Although I suppose it could be an unconscious motivation.
More likely, you're there, you're a go getter, you're interesting,
you're interested.
Somebody the bosses boss wants to have around his or
her children, it's an opportunity.
And if you paraphrase with a conceptual shift, assuming positive intent.
You may end up with something more positive out of this than you could
ever have imagined.
>> I've seen a lot of people, and myself included,
you sometimes go through extra lengths when there's a review in progress, or
you know that you just want to, not even if there's a review,
you just want to do well for somebody, to build a new ally and
to build strong relationship, and show you're willing to do whatever it takes.
I think when there's clearly something like a review in mind,
it starts to say, well, am I not cutting it at the office?
And doing good enough work that I need to resort to getting in coffee?
And do I want to work in a place like this?
And so I think there's a few angles on here.
One is really understanding the team environment and
making sure that it is actually what you think it is.
So this person might just always ask for coffee even after these are done and
it really has nothing to do with the reviews.
You've just joined at the exact right time to where everybody feels like it is
related to the reviews, but this boss just refuses to get his or her own coffee.
And so you have sort of made an artificial connection that doesn't really exist.
So, one is double check your understanding.
I think that is always a good starting point.
Ask others.
My hope here is there's somebody tangential to the boss, or
maybe your supervisor doesn't work for the boss who can be an advocate for you here.
because certainly, you don't want to be going to your boss.
If you have that hard conversation, and script it out.
I'm really tired of getting coffee, so I'm going to get a top rating.
No one's going to say, you're right.
You got me, how can you come up with some alternate angle so
that people can really have a little bit more of a legitimate a conversation on
the things to think this [INAUDIBLE] to think about.

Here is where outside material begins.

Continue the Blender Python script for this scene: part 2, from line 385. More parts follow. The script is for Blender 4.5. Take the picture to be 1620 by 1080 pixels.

>> What if you don't want to do it though?
Can you use rapport and paraphrasing to help you
work through this situation in a way that declines nicely?
Some of that has to do with, have you in fact created a rapport?
And can you say gracefully, particularly for
things outside of work, you know, that would be something.
It would be a great opportunity to spend some time at your home and with your kids.
I'm unable to do that this weekend.
The things at work, the fetching coffee and
doing errands, those are a little harder and those you may just need to do.
And again, the kind of rapport and the kind of energizer you are in these
conversations and the kind of personal relationship that you are creating and
sustaining is going to matter for a long time for you at work.
Not everything we're asked to do makes a lot of sense to us at the time.